OBJECTIVE:
Print exactly the lines from the first one down to the line that contains "PI = math.pi", both included, and skip the pictures.

DATA EXCERPT:
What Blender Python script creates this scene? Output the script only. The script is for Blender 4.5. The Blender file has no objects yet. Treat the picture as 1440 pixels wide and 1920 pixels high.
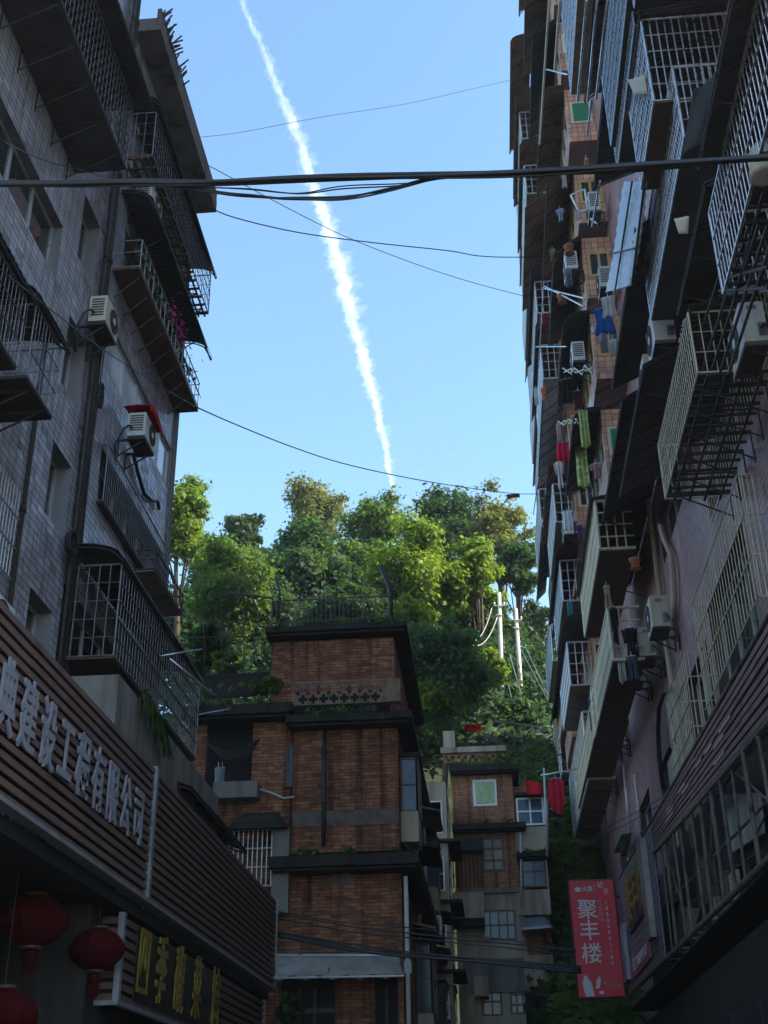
import bpy, math, random
import numpy as np
from mathutils import Vector, Matrix
random.seed(7); RNG = np.random.default_rng(11)
S = bpy.context.scene; COL = S.collection
PI = math.pi

# ------------------------------------------------------------------ camera
F, CX, CY = 2281.0, 720.0, 960.0            # focal length and centre in photo pixels
def nz(v): v = np.array(v, float); return v/np.linalg.norm(v)
_Z = nz((650-CX, 3400+CY, -F)); _Y = np.array((940-CX, CY-2150, -F)); _Y = nz(_Y-_Z*(_Y@_Z)); _X = np.cross(_Y, _Z)
RM = np.array([_X, _Y, _Z]); CAM = np.array([0, 0, 1.6])
cd = bpy.data.cameras.new('camera'); cam = bpy.data.objects.new('camera', cd); COL.objects.link(cam)
m = Matrix.Identity(4)
for i in range(3):
    for j in range(3): m[i][j] = RM[i][j]
    m[i][3] = CAM[i]
cam.matrix_world = m
cd.sensor_fit = 'VERTICAL'; cd.sensor_height = 36; cd.lens = F/1920*36; cd.clip_end = 20000; cd.clip_start = .1
S.camera = cam
# ------------------------------------------------------------------ sky, sun, exposure
SUN_EL, SUN_AZ = math.radians(38), math.radians(100)     # azimuth from +Y towards +X
w = bpy.data.worlds.new('World'); S.world = w; w.use_nodes = True
wn = w.node_tree; bg = wn.nodes['Background']
sk = wn.nodes.new('ShaderNodeTexSky'); sk.sky_type = 'NISHITA'; sk.sun_disc = False
sk.sun_elevation = SUN_EL; sk.sun_rotation = SUN_AZ; sk.air_density = 1.0; sk.dust_density = 0.6; sk.ozone_density = 3.0
hs = wn.nodes.new('ShaderNodeHueSaturation'); hs.inputs['Saturation'].default_value = 1.0; hs.inputs['Hue'].default_value = .49
wn.links.new(sk.outputs[0], hs.inputs['Color']); wn.links.new(hs.outputs[0], bg.inputs[0]); bg.inputs[1].default_value = 0.15
sl = bpy.data.lights.new('sun', 'SUN'); sl.energy = 3.8; sl.angle = math.radians(.5); sl.color = (1, .93, .8)
so = bpy.data.objects.new('sun', sl); COL.objects.link(so)
sd = Vector((math.sin(SUN_AZ)*math.cos(SUN_EL), math.cos(SUN_AZ)*math.cos(SUN_EL), math.sin(SUN_EL)))
so.rotation_euler = sd.to_track_quat('Z', 'Y').to_euler(); so.location = (20, 0, 60)
S.view_settings.view_transform = 'Standard'; S.view_settings.look = 'None'; S.view_settings.gamma = 1
S.view_settings.exposure = 1.55
S.render.engine = 'CYCLES'; S.cycles.max_bounces = 6; S.cycles.diffuse_bounces = 3; S.cycles.transparent_max_bounces = 12
S.cycles.volume_bounces = 1; S.cycles.use_denoising = True

# ------------------------------------------------------------------ measuring helpers (photo pixel -> point of a known plane)
def ray(px, py): return RM @ np.array((px-CX, CY-py, -F))
def atx(px, py, x): d = ray(px, py); return CAM+d*((x-CAM[0])/d[0])
def aty(px, py, y): d = ray(px, py); return CAM+d*((y-CAM[1])/d[1])
def atz(px, py, z): d = ray(px, py); return CAM+d*((z-CAM[2])/d[2])
def lin(i, k, p, val):
    p = np.array(p, float)
    def g(t):
        q = p.copy(); q[k] = t; c = RM.T @ (q-CAM)
        return F*c[0]+(val-CX)*c[2] if i == 0 else F*c[1]-(val-CY)*c[2]
    a = g(0.); b = g(1.); return -a/(b-a)
def face(xo, NB, FB, NT):
    P = atx(*NB, xo); return P[1], lin(0, 1, (xo, 0, P[2]), FB), P[2], lin(1, 2, (xo, P[1], 0), NT)
def face2(xo, FB, FT):
    P = atx(*FB, xo); return P[1], P[2], lin(1, 2, (xo, P[1], 0), FT)

# ------------------------------------------------------------------ materials
MATS = {}
def nmat(name):
    m = bpy.data.materials.new(name); m.use_nodes = True
    nt = m.node_tree; return m, nt, nt.nodes['Principled BSDF']
def N(nt, t, **kw):
    n = nt.nodes.new(t)
    for k, v in kw.items():
        if k.startswith('i_'):
            key = k[2:]; key = int(key) if key.isdigit() else key
            n.inputs[key].default_value = v
        else: setattr(n, k, v)
    return n
def ramp(nt, fac, stops):
    r = nt.nodes.new('ShaderNodeValToRGB'); e = r.color_ramp.elements
    while len(e) < len(stops): e.new(.5)
    for i, (p, c) in enumerate(stops): e[i].position = p; e[i].color = (*c, 1)
    nt.links.new(fac, r.inputs[0]); return r.outputs[0]
def mix(nt, fac, a, b, mode='MIX'):
    n = nt.nodes.new('ShaderNodeMix'); n.data_type = 'RGBA'; n.blend_type = mode
    for s, v in ((n.inputs[0], fac), (n.inputs[6], a), (n.inputs[7], b)):
        if isinstance(v, bpy.types.NodeSocket): nt.links.new(v, s)
        elif isinstance(v, (int, float)): s.default_value = v
        else: s.default_value = (*v, 1)
    return n.outputs[2]
def objco(nt): return nt.nodes.new('ShaderNodeTexCoord').outputs['Object']
def mat(name, col, rough=.6, metal=0, var=.25, scale=3, bump=.0, spec=.5, streak=False, dirt=None):
    """plain coloured material broken up by noise (and rain streaks)"""
    if name in MATS: return MATS[name]
    m, nt, b = nmat(name); L = nt.links; co = objco(nt)
    mp = N(nt, 'ShaderNodeMapping'); L.new(co, mp.inputs[0])
    if streak: mp.inputs['Scale'].default_value = (1, 1, .12)
    n1 = N(nt, 'ShaderNodeTexNoise', i_Scale=scale, i_Detail=6, i_Roughness=.65); L.new(mp.outputs[0], n1.inputs[0])
    d = dirt or tuple(c*(1-var*1.6) if c*(1-var*1.6) > 0 else 0 for c in col)
    hi = tuple(min(1, c*(1+var)) for c in col)
    c = ramp(nt, n1.outputs[0], [(.28, d), (.5, col), (.75, hi)])
    L.new(c, b.inputs['Base Color'])
    b.inputs['Metallic'].default_value = metal; b.inputs['Specular IOR Level'].default_value = spec
    rr = N(nt, 'ShaderNodeMapRange', i_1=.3, i_2=.7, i_3=max(.02, rough-.12), i_4=min(1, rough+.12)); L.new(n1.outputs[0], rr.inputs[0]); L.new(rr.outputs[0], b.inputs['Roughness'])
    if bump:
        bp = N(nt, 'ShaderNodeBump', i_Strength=bump, i_Distance=.02)
        n2 = N(nt, 'ShaderNodeTexNoise', i_Scale=scale*9, i_Detail=4); L.new(co, n2.inputs[0]); L.new(n2.outputs[0], bp.inputs['Height']); L.new(bp.outputs[0], b.inputs['Normal'])
    MATS[name] = m; return m
def wall_uv(nt):
    """(x+y, z) of object space: one mapping for walls facing either way"""
    L = nt.links; s = N(nt, 'ShaderNodeSeparateXYZ'); L.new(objco(nt), s.inputs[0])
    a = N(nt, 'ShaderNodeMath', operation='ADD'); L.new(s.outputs[0], a.inputs[0]); L.new(s.outputs[1], a.inputs[1])
    c = N(nt, 'ShaderNodeCombineXYZ'); L.new(a.outputs[0], c.inputs[0]); L.new(s.outputs[2], c.inputs[1]); return c.outputs[0]
def tile_mat(name, c1, c2, grout, tw, th, rough=.16, tilt=.05, gw=.012, offset=0., spec=.5):
    m, nt, b = nmat(name); L = nt.links; uv = wall_uv(nt)
    br = N(nt, 'ShaderNodeTexBrick', offset=offset, squash=1, i_Scale=1.0); L.new(uv, br.inputs[0])
    br.inputs['Brick Width'].default_value = tw; br.inputs['Row Height'].default_value = th
    br.inputs['Mortar Size'].default_value = gw; br.inputs['Mortar Smooth'].default_value = .3
    br.inputs['Color1'].default_value = (*c1, 1); br.inputs['Color2'].default_value = (*c2, 1); br.inputs['Mortar'].default_value = (*grout, 1)
    n1 = N(nt, 'ShaderNodeTexNoise', i_Scale=.8, i_Detail=6, i_Roughness=.7); 
    mp = N(nt, 'ShaderNodeMapping'); mp.inputs['Scale'].default_value = (1, 1, .25); L.new(objco(nt), mp.inputs[0]); L.new(mp.outputs[0], n1.inputs[0])
    dirt = ramp(nt, n1.outputs[0], [(.3, (.55, .52, .5)), (.6, (1, 1, 1))])
    L.new(mix(nt, 1.0, br.outputs[0], dirt, 'MULTIPLY'), b.inputs['Base Color'])
    # every tile sits at its own slight angle
    dv = N(nt, 'ShaderNodeVectorMath', operation='DIVIDE'); dv.inputs[1].default_value = (tw, th, 1); L.new(uv, dv.inputs[0])
    fl = N(nt, 'ShaderNodeVectorMath', operation='FLOOR'); L.new(dv.outputs[0], fl.inputs[0])
    wn_ = N(nt, 'ShaderNodeTexWhiteNoise', noise_dimensions='2D'); L.new(fl.outputs[0], wn_.inputs[0])
    tone = ramp(nt, wn_.outputs['Value'], [(.0, (.45, .45, .47)), (.06, (.78, .78, .8)), (.9, (1.05, 1.05, 1.05)), (1., (1.25, 1.25, 1.25))])
    L.new(mix(nt, 1.0, mix(nt, 1.0, br.outputs[0], dirt, 'MULTIPLY'), tone, 'MULTIPLY'), b.inputs['Base Color'])
    sb = N(nt, 'ShaderNodeVectorMath', operation='SUBTRACT'); sb.inputs[1].default_value = (.5, .5, .5); L.new(wn_.outputs['Color'], sb.inputs[0])
    sc = N(nt, 'ShaderNodeVectorMath', operation='SCALE'); sc.inputs['Scale'].default_value = tilt; L.new(sb.outputs[0], sc.inputs[0])
    bp = N(nt, 'ShaderNodeBump', i_Strength=.5, i_Distance=.006); bp.invert = True; L.new(br.outputs['Fac'], bp.inputs['Height'])
    ad = N(nt, 'ShaderNodeVectorMath', operation='ADD'); L.new(bp.outputs[0], ad.inputs[0]); L.new(sc.outputs[0], ad.inputs[1])
    nm = N(nt, 'ShaderNodeVectorMath', operation='NORMALIZE'); L.new(ad.outputs[0], nm.inputs[0]); L.new(nm.outputs[0], b.inputs['Normal'])
    r2 = N(nt, 'ShaderNodeMapRange', i_1=0, i_2=1, i_3=rough, i_4=.8); L.new(br.outputs['Fac'], r2.inputs[0])
    r3 = N(nt, 'ShaderNodeMath', operation='MULTIPLY_ADD', i_1=.16, i_2=-.04); L.new(n1.outputs[0], r3.inputs[0])
    r4 = N(nt, 'ShaderNodeMath', operation='ADD'); L.new(r2.outputs[0], r4.inputs[0]); L.new(r3.outputs[0], r4.inputs[1])
    L.new(r4.outputs[0], b.inputs['Roughness']); b.inputs['Specular IOR Level'].default_value = spec
    MATS[name] = m; return m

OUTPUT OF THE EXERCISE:
What Blender Python script creates this scene? Output the script only. The script is for Blender 4.5. The Blender file has no objects yet. Treat the picture as 1440 pixels wide and 1920 pixels high.
import bpy, math, random
import numpy as np
from mathutils import Vector, Matrix
random.seed(7); RNG = np.random.default_rng(11)
S = bpy.context.scene; COL = S.collection
PI = math.pi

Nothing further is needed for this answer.